Penelitian ini didasarkan pada pemahaman suatu lahan bisa memiliki spesies yang beragam karena adanya praktik budaya dari banyak masyarakat adat dan tradisional, seperti menyalakan api, berburu, pertanian, serta domestikasi tanaman dan hewan. Krisis keanekaragaman hayati saat ini bukanlah karena manusia menjamah lahan yang masih alami. Masalah ini hasil dari kolonisasi dan intensifikasi penggunaan lahan.

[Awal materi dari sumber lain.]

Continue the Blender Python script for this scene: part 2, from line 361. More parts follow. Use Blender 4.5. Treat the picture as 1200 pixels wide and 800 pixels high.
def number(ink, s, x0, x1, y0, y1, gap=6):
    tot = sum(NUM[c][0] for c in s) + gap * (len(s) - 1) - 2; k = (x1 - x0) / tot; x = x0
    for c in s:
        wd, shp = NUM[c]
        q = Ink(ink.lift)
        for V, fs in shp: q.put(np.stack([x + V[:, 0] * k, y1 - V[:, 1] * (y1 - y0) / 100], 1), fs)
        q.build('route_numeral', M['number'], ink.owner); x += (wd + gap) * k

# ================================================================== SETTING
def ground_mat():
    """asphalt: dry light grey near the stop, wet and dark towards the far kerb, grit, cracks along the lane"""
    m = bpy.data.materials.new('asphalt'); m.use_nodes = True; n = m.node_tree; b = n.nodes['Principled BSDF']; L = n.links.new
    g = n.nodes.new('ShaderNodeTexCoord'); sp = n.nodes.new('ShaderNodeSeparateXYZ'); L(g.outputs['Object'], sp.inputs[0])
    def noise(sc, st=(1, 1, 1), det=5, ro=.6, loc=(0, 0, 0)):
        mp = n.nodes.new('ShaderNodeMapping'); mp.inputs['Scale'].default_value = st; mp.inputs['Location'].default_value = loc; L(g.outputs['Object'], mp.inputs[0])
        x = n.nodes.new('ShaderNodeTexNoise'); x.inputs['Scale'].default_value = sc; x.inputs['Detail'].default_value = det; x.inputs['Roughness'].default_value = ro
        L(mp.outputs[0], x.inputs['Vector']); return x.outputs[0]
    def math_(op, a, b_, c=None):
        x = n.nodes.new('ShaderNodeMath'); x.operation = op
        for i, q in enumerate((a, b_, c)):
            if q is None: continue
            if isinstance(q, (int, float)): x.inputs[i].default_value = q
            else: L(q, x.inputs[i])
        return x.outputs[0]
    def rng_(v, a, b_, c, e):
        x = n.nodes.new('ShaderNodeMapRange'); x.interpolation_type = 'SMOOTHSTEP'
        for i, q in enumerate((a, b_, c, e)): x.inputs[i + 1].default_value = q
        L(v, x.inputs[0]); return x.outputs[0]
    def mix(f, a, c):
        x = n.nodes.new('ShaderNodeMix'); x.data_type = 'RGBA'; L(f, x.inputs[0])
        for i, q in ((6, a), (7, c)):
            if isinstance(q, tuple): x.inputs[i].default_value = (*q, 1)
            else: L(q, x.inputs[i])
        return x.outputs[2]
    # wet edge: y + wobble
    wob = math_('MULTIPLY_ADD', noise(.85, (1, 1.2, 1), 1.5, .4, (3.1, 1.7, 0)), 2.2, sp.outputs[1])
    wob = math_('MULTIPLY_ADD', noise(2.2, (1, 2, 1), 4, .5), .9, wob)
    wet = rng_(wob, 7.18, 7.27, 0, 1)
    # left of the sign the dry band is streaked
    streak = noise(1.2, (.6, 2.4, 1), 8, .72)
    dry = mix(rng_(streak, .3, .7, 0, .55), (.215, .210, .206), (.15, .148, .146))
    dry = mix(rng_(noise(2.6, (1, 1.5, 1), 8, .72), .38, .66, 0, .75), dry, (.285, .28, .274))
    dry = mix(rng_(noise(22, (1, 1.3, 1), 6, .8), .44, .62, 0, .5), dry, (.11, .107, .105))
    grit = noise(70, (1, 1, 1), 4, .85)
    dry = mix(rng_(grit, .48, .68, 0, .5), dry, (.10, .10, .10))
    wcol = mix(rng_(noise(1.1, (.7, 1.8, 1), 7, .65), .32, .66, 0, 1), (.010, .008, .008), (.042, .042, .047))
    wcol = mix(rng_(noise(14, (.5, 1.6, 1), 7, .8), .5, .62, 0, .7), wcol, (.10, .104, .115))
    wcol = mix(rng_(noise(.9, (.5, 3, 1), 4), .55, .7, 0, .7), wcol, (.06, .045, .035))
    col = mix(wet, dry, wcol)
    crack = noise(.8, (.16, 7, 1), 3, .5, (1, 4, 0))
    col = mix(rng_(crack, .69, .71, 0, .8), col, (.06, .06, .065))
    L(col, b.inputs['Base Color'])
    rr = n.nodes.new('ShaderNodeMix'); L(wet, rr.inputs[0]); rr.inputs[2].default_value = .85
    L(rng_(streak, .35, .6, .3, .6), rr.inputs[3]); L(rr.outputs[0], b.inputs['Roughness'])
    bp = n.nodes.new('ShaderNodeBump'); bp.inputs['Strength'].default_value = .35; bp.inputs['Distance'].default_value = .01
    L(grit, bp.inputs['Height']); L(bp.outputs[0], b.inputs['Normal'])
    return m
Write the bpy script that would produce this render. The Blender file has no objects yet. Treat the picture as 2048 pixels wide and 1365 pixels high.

Membiarkan lahan tetap alami untuk melindungi kelestariannya telah menciptakan masalah besar bagi masyarakat modern. Menurut Ellis, contoh paling klasik adalah penekanan api sejak Eropa menjajah Amerika Serikat. Dia berujar hal ini tak hanya membuka jalan bagi kebakaran hebat, tetapi juga memengaruhi spesies yang telah berevolusi untuk mengandalkan api.
Kita tidak bisa membalikkan apa yang sudah terjadi. Praktik pengelolaan lahan tradisional tak lagi cukup mendukung umat manusia yang jumlahnya sudah sangat banyak, dan tingkat penggunaan lahan yang intens juga diperlukan. Akan tetapi, Ellis mengatakan meski penggunaan lahannya intens, bukan berarti kita harus merusaknya.
Kebanyakan lanskap yang ada saat ini telah dihomogenisasi. Seluruh petak lahan digunakan untuk tanaman. Kita bisa meningkatkan pengelolaan lahan dengan mendiversifikasi wilayah tersebut, misalnya dengan menjadikan sejumlah kawasan terbuka sebagai padang rumput atau hutan. Cara ini memang tidak mudah, dan membutuhkan lebih banyak tindakan pencegahan terhadap herbivora dan karnivora di dekatnya. Akan tetapi, hal ini dapat meningkatkan kesehatan lingkungan dan planet.
Bagi Ellis, kesimpulan terbesar dari penelitian ini adalah hubungan manusia dengan lingkungan. Peneliti berpendapat mengakui hubungan budaya dengan lahan dan memberdayakan masyarakat adat untuk mengelola lingkungan adalah strategi kunci melindungi keanekaragaman hayati. Beberapa negara sudah mulai melakukan ini. Kanada, misalnya, mengorganisir kelompok masyarakat adat dan non-adat untuk mencapai target keanekaragaman hayati.
“Sejarah penggunaan lahan global membuktikan pemberdayaan masyarakat adat dan lokal sangat penting dalam melestarikan keanekaragaman hayati planet ini,” para peneliti menyimpulkan.